#### WORK TO DO
Transcribe the listing below from its opening line up to and including the line that contains "COL = S.collection"; reproduce nothing else.

#### SOURCE MATERIAL

==================================================

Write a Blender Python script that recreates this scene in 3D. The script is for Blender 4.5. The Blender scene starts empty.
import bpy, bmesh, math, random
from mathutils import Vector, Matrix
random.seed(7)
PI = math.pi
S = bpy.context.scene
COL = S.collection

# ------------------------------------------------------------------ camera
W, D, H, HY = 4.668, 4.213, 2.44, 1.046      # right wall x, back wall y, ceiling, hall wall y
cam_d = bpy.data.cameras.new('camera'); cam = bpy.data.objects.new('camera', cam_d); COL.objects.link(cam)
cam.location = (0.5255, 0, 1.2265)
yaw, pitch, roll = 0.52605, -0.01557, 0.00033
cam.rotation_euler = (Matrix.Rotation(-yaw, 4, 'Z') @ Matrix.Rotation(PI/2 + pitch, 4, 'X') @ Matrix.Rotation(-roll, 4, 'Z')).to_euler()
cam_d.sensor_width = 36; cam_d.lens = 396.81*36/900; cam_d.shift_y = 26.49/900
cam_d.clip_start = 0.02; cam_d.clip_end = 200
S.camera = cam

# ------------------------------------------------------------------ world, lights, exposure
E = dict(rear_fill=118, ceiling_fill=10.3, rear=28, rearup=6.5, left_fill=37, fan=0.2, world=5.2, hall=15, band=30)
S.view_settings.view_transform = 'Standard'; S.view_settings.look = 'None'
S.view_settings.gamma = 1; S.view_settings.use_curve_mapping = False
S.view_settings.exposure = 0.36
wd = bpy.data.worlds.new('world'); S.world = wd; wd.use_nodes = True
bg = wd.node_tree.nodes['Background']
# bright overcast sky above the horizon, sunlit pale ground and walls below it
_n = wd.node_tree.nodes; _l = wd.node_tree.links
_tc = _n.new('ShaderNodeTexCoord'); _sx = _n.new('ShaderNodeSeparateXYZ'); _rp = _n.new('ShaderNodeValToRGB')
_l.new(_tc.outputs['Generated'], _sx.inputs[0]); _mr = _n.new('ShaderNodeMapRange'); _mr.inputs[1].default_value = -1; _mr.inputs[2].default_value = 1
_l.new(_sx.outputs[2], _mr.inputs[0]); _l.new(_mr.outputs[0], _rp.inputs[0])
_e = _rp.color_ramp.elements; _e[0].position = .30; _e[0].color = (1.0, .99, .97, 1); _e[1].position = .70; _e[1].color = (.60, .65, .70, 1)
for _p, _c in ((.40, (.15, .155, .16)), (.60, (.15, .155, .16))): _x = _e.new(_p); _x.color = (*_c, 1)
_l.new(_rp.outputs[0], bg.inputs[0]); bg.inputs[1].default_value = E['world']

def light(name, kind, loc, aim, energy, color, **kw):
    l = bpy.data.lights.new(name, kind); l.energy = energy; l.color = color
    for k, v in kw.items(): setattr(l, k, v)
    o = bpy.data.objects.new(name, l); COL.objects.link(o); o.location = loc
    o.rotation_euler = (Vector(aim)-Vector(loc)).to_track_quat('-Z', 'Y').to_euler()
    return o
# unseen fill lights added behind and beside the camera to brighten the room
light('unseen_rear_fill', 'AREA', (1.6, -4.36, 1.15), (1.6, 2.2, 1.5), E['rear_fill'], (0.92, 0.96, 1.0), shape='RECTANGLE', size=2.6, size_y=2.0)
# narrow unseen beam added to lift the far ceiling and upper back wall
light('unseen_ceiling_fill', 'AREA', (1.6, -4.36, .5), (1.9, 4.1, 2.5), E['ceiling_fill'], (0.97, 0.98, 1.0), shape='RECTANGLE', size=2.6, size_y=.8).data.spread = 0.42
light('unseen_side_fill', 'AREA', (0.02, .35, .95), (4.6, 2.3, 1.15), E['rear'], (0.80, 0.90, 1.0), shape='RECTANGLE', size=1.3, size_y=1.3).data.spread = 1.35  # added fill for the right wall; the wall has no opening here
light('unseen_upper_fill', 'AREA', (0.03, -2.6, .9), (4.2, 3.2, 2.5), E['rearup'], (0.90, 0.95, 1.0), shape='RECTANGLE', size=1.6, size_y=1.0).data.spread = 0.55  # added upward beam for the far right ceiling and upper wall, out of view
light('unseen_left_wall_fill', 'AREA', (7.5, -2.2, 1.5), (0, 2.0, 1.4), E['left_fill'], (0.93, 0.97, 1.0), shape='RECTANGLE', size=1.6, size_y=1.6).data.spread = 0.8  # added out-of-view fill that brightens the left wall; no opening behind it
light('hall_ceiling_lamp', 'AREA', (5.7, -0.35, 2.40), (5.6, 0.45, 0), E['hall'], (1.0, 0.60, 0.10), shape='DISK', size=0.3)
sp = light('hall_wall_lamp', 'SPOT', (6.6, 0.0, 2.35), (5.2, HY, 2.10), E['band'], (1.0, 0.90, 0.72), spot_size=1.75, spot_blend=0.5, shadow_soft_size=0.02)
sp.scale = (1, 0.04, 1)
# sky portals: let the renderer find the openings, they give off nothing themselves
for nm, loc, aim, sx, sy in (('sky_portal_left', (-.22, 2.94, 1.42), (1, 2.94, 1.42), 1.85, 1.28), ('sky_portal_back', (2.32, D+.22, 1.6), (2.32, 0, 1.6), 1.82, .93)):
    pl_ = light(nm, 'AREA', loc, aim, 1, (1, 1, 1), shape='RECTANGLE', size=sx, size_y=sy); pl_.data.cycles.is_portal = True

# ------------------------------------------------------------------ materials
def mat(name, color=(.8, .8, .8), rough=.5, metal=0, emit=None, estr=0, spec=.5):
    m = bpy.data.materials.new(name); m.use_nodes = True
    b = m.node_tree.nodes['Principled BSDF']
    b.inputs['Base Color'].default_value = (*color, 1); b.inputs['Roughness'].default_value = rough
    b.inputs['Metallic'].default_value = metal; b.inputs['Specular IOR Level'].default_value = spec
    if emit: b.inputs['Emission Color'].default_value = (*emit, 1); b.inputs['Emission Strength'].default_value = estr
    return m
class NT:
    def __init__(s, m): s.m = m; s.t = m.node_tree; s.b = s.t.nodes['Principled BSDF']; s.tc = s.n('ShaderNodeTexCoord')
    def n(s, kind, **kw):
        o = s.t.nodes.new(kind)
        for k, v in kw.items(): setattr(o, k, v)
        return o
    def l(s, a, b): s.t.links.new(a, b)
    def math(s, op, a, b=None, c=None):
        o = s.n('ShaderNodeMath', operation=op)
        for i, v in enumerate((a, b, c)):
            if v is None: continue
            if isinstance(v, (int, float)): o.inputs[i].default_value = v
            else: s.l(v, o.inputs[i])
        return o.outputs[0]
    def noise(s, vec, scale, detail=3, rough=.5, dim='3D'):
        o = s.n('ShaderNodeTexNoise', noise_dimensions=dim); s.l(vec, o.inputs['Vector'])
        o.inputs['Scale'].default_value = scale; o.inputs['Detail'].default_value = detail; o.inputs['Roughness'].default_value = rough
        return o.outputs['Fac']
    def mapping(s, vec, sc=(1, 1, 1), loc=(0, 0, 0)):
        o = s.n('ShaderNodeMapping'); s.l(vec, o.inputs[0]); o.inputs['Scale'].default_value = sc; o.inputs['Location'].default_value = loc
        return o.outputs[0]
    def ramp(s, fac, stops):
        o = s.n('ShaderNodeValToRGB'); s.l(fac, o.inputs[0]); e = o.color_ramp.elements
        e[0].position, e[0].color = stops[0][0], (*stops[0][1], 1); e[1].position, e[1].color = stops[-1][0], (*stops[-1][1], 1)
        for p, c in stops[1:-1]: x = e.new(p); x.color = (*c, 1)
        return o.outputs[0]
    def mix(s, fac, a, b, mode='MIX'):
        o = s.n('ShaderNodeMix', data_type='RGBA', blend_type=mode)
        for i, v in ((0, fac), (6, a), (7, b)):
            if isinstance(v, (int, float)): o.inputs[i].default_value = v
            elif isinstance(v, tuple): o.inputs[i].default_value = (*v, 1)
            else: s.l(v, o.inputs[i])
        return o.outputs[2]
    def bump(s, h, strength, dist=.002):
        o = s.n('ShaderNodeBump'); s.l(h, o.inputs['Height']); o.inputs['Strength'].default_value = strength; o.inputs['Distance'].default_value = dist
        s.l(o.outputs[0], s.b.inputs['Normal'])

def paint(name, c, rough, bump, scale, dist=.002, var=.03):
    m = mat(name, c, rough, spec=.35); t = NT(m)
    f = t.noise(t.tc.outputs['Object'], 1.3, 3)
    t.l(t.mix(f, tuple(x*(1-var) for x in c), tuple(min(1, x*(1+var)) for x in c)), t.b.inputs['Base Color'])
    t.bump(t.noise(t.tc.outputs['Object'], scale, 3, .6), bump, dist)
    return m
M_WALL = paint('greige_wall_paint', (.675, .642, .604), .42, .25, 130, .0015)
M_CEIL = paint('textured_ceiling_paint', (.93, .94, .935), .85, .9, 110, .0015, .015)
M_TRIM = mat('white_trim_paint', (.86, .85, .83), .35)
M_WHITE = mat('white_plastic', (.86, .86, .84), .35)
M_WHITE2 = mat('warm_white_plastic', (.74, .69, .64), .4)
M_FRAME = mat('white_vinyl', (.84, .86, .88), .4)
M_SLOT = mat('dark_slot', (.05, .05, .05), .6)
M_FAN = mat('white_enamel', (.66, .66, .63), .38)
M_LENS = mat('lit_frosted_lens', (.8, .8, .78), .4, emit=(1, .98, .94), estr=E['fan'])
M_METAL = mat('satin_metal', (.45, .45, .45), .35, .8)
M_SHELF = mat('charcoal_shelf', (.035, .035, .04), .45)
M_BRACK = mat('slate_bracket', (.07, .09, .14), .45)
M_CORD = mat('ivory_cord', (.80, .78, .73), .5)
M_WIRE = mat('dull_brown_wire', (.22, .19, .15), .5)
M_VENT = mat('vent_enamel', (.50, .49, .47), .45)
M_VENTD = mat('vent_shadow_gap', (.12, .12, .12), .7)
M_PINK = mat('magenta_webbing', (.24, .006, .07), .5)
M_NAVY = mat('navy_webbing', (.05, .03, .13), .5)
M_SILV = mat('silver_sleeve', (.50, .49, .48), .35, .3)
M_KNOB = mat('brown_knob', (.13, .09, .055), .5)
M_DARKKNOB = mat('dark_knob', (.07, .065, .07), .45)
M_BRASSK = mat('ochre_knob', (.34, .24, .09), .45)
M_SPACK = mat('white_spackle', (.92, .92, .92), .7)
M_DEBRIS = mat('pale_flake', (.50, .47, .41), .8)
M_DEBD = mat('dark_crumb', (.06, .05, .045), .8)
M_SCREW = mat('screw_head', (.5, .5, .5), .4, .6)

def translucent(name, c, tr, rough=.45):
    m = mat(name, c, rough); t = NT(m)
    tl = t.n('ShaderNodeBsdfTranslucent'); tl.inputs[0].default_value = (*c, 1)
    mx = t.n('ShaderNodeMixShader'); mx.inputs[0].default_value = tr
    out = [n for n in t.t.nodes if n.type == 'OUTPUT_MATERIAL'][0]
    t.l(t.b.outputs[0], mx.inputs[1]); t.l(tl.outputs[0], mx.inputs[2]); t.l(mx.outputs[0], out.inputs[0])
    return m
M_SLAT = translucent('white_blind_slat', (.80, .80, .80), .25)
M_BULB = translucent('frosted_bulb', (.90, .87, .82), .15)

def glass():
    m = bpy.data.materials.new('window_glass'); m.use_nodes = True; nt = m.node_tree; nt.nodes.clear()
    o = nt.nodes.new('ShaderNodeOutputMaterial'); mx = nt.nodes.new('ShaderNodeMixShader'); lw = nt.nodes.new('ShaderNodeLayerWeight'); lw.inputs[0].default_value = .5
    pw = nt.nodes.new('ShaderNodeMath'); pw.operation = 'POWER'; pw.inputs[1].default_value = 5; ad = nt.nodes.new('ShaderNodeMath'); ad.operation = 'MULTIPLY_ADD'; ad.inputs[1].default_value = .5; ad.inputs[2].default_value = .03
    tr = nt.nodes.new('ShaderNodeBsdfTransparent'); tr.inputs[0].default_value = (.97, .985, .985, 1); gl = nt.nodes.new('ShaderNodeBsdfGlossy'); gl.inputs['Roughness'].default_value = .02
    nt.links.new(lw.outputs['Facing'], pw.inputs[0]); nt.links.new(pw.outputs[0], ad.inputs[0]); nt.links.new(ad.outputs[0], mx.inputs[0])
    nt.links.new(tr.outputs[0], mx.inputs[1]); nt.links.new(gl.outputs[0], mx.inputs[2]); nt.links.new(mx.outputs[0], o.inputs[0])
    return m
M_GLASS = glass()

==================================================

#### REPLY
Write a Blender Python script that recreates this scene in 3D. The script is for Blender 4.5. The Blender scene starts empty.
import bpy, bmesh, math, random
from mathutils import Vector, Matrix
random.seed(7)
PI = math.pi
S = bpy.context.scene
COL = S.collection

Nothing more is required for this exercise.